* start *

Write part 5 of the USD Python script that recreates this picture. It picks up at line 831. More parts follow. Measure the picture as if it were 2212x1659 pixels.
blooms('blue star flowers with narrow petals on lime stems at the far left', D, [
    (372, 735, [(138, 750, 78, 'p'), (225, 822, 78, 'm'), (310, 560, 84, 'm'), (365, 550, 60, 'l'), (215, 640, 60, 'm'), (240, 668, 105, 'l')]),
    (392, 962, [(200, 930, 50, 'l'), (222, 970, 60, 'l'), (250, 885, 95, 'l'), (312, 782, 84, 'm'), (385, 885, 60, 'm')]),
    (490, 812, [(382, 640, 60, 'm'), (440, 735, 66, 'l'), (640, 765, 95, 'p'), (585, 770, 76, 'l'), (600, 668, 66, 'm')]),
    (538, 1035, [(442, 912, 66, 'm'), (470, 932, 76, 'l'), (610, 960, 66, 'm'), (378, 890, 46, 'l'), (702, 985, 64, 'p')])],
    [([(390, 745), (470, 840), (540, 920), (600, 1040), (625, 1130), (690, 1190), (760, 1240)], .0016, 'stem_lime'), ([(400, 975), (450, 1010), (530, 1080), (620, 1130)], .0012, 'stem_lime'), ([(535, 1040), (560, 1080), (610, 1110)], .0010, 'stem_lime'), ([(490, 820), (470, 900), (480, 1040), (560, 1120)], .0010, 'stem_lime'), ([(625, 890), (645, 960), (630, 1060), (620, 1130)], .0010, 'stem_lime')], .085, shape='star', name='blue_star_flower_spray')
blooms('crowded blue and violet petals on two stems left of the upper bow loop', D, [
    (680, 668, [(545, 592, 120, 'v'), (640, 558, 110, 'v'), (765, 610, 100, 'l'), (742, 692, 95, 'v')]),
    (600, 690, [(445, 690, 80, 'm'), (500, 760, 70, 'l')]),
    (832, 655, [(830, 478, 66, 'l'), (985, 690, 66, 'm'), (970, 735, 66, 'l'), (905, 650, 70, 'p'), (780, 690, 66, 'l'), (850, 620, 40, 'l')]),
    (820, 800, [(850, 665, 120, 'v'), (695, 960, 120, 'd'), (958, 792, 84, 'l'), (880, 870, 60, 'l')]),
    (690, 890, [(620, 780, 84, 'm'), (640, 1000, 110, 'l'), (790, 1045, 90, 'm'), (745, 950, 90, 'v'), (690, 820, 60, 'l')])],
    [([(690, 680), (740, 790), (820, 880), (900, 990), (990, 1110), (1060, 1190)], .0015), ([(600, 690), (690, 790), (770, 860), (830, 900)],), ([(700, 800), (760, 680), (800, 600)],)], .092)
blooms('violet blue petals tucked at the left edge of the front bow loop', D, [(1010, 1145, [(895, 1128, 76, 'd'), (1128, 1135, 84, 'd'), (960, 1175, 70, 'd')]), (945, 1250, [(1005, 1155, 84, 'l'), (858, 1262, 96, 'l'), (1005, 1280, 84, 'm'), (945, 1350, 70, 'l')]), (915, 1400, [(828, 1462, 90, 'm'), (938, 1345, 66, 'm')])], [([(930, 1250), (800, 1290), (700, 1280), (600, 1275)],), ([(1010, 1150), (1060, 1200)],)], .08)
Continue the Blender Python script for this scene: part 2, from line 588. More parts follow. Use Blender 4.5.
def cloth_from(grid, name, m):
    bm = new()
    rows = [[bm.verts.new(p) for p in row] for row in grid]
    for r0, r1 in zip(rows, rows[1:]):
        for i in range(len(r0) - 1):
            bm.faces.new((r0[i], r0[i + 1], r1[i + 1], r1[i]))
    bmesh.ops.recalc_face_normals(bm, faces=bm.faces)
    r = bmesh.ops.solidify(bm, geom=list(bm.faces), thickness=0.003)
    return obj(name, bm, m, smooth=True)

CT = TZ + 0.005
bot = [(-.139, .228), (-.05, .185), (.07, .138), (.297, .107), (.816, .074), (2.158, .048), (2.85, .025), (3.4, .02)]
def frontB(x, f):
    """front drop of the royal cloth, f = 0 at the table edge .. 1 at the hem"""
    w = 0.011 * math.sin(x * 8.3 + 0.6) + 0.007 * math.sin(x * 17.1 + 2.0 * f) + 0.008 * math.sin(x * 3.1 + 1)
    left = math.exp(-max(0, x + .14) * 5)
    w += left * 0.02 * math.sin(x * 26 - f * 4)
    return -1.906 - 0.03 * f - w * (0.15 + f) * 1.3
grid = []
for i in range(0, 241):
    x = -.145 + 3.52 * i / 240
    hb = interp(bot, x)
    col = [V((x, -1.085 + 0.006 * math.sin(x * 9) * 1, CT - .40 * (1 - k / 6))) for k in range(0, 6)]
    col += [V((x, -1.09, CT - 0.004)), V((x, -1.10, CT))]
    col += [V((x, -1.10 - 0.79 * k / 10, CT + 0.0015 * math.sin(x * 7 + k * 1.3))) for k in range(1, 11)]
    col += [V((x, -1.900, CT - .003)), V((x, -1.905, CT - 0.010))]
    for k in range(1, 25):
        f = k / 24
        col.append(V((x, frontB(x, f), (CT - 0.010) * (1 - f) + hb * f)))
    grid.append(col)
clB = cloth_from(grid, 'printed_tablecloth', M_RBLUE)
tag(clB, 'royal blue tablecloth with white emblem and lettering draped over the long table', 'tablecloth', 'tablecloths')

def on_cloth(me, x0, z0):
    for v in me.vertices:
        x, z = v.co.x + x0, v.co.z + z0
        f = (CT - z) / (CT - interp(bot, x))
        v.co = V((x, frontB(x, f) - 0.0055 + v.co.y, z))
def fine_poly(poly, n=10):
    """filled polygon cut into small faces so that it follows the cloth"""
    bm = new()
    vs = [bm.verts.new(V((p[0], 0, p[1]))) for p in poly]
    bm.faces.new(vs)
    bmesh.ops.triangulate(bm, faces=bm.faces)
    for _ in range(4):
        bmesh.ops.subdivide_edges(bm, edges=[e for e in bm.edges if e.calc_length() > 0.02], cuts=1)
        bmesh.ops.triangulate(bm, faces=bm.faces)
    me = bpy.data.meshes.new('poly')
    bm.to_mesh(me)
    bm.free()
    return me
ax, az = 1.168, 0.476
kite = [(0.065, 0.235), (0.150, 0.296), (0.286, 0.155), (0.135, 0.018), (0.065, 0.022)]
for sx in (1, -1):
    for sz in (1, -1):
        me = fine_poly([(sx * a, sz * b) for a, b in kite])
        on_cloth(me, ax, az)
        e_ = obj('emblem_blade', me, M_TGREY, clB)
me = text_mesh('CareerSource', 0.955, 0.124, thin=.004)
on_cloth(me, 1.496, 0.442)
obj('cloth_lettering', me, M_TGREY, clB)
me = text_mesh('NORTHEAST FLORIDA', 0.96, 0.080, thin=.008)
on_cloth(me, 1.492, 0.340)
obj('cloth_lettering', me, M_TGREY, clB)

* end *

▶ [WHAT YOU WILL DO]: Copy out the whole listing exactly; please set it all down.

▶ [TASK ANSWER]:
Write part 5 of the USD Python script that recreates this picture. It picks up at line 831. More parts follow. Measure the picture as if it were 2212x1659 pixels.
blooms('blue star flowers with narrow petals on lime stems at the far left', D, [
    (372, 735, [(138, 750, 78, 'p'), (225, 822, 78, 'm'), (310, 560, 84, 'm'), (365, 550, 60, 'l'), (215, 640, 60, 'm'), (240, 668, 105, 'l')]),
    (392, 962, [(200, 930, 50, 'l'), (222, 970, 60, 'l'), (250, 885, 95, 'l'), (312, 782, 84, 'm'), (385, 885, 60, 'm')]),
    (490, 812, [(382, 640, 60, 'm'), (440, 735, 66, 'l'), (640, 765, 95, 'p'), (585, 770, 76, 'l'), (600, 668, 66, 'm')]),
    (538, 1035, [(442, 912, 66, 'm'), (470, 932, 76, 'l'), (610, 960, 66, 'm'), (378, 890, 46, 'l'), (702, 985, 64, 'p')])],
    [([(390, 745), (470, 840), (540, 920), (600, 1040), (625, 1130), (690, 1190), (760, 1240)], .0016, 'stem_lime'), ([(400, 975), (450, 1010), (530, 1080), (620, 1130)], .0012, 'stem_lime'), ([(535, 1040), (560, 1080), (610, 1110)], .0010, 'stem_lime'), ([(490, 820), (470, 900), (480, 1040), (560, 1120)], .0010, 'stem_lime'), ([(625, 890), (645, 960), (630, 1060), (620, 1130)], .0010, 'stem_lime')], .085, shape='star', name='blue_star_flower_spray')
blooms('crowded blue and violet petals on two stems left of the upper bow loop', D, [
    (680, 668, [(545, 592, 120, 'v'), (640, 558, 110, 'v'), (765, 610, 100, 'l'), (742, 692, 95, 'v')]),
    (600, 690, [(445, 690, 80, 'm'), (500, 760, 70, 'l')]),
    (832, 655, [(830, 478, 66, 'l'), (985, 690, 66, 'm'), (970, 735, 66, 'l'), (905, 650, 70, 'p'), (780, 690, 66, 'l'), (850, 620, 40, 'l')]),
    (820, 800, [(850, 665, 120, 'v'), (695, 960, 120, 'd'), (958, 792, 84, 'l'), (880, 870, 60, 'l')]),
    (690, 890, [(620, 780, 84, 'm'), (640, 1000, 110, 'l'), (790, 1045, 90, 'm'), (745, 950, 90, 'v'), (690, 820, 60, 'l')])],
    [([(690, 680), (740, 790), (820, 880), (900, 990), (990, 1110), (1060, 1190)], .0015), ([(600, 690), (690, 790), (770, 860), (830, 900)],), ([(700, 800), (760, 680), (800, 600)],)], .092)
blooms('violet blue petals tucked at the left edge of the front bow loop', D, [(1010, 1145, [(895, 1128, 76, 'd'), (1128, 1135, 84, 'd'), (960, 1175, 70, 'd')]), (945, 1250, [(1005, 1155, 84, 'l'), (858, 1262, 96, 'l'), (1005, 1280, 84, 'm'), (945, 1350, 70, 'l')]), (915, 1400, [(828, 1462, 90, 'm'), (938, 1345, 66, 'm')])], [([(930, 1250), (800, 1290), (700, 1280), (600, 1275)],), ([(1010, 1150), (1060, 1200)],)], .08)
Continue the Blender Python script for this scene: part 2, from line 588. More parts follow. Use Blender 4.5.
def cloth_from(grid, name, m):
    bm = new()
    rows = [[bm.verts.new(p) for p in row] for row in grid]
    for r0, r1 in zip(rows, rows[1:]):
        for i in range(len(r0) - 1):
            bm.faces.new((r0[i], r0[i + 1], r1[i + 1], r1[i]))
    bmesh.ops.recalc_face_normals(bm, faces=bm.faces)
    r = bmesh.ops.solidify(bm, geom=list(bm.faces), thickness=0.003)
    return obj(name, bm, m, smooth=True)

CT = TZ + 0.005
bot = [(-.139, .228), (-.05, .185), (.07, .138), (.297, .107), (.816, .074), (2.158, .048), (2.85, .025), (3.4, .02)]
def frontB(x, f):
    """front drop of the royal cloth, f = 0 at the table edge .. 1 at the hem"""
    w = 0.011 * math.sin(x * 8.3 + 0.6) + 0.007 * math.sin(x * 17.1 + 2.0 * f) + 0.008 * math.sin(x * 3.1 + 1)
    left = math.exp(-max(0, x + .14) * 5)
    w += left * 0.02 * math.sin(x * 26 - f * 4)
    return -1.906 - 0.03 * f - w * (0.15 + f) * 1.3
grid = []
for i in range(0, 241):
    x = -.145 + 3.52 * i / 240
    hb = interp(bot, x)
    col = [V((x, -1.085 + 0.006 * math.sin(x * 9) * 1, CT - .40 * (1 - k / 6))) for k in range(0, 6)]
    col += [V((x, -1.09, CT - 0.004)), V((x, -1.10, CT))]
    col += [V((x, -1.10 - 0.79 * k / 10, CT + 0.0015 * math.sin(x * 7 + k * 1.3))) for k in range(1, 11)]
    col += [V((x, -1.900, CT - .003)), V((x, -1.905, CT - 0.010))]
    for k in range(1, 25):
        f = k / 24
        col.append(V((x, frontB(x, f), (CT - 0.010) * (1 - f) + hb * f)))
    grid.append(col)
clB = cloth_from(grid, 'printed_tablecloth', M_RBLUE)
tag(clB, 'royal blue tablecloth with white emblem and lettering draped over the long table', 'tablecloth', 'tablecloths')

def on_cloth(me, x0, z0):
    for v in me.vertices:
        x, z = v.co.x + x0, v.co.z + z0
        f = (CT - z) / (CT - interp(bot, x))
        v.co = V((x, frontB(x, f) - 0.0055 + v.co.y, z))
def fine_poly(poly, n=10):
    """filled polygon cut into small faces so that it follows the cloth"""
    bm = new()
    vs = [bm.verts.new(V((p[0], 0, p[1]))) for p in poly]
    bm.faces.new(vs)
    bmesh.ops.triangulate(bm, faces=bm.faces)
    for _ in range(4):
        bmesh.ops.subdivide_edges(bm, edges=[e for e in bm.edges if e.calc_length() > 0.02], cuts=1)
        bmesh.ops.triangulate(bm, faces=bm.faces)
    me = bpy.data.meshes.new('poly')
    bm.to_mesh(me)
    bm.free()
    return me
ax, az = 1.168, 0.476
kite = [(0.065, 0.235), (0.150, 0.296), (0.286, 0.155), (0.135, 0.018), (0.065, 0.022)]
for sx in (1, -1):
    for sz in (1, -1):
        me = fine_poly([(sx * a, sz * b) for a, b in kite])
        on_cloth(me, ax, az)
        e_ = obj('emblem_blade', me, M_TGREY, clB)
me = text_mesh('CareerSource', 0.955, 0.124, thin=.004)
on_cloth(me, 1.496, 0.442)
obj('cloth_lettering', me, M_TGREY, clB)
me = text_mesh('NORTHEAST FLORIDA', 0.96, 0.080, thin=.008)
on_cloth(me, 1.492, 0.340)
obj('cloth_lettering', me, M_TGREY, clB)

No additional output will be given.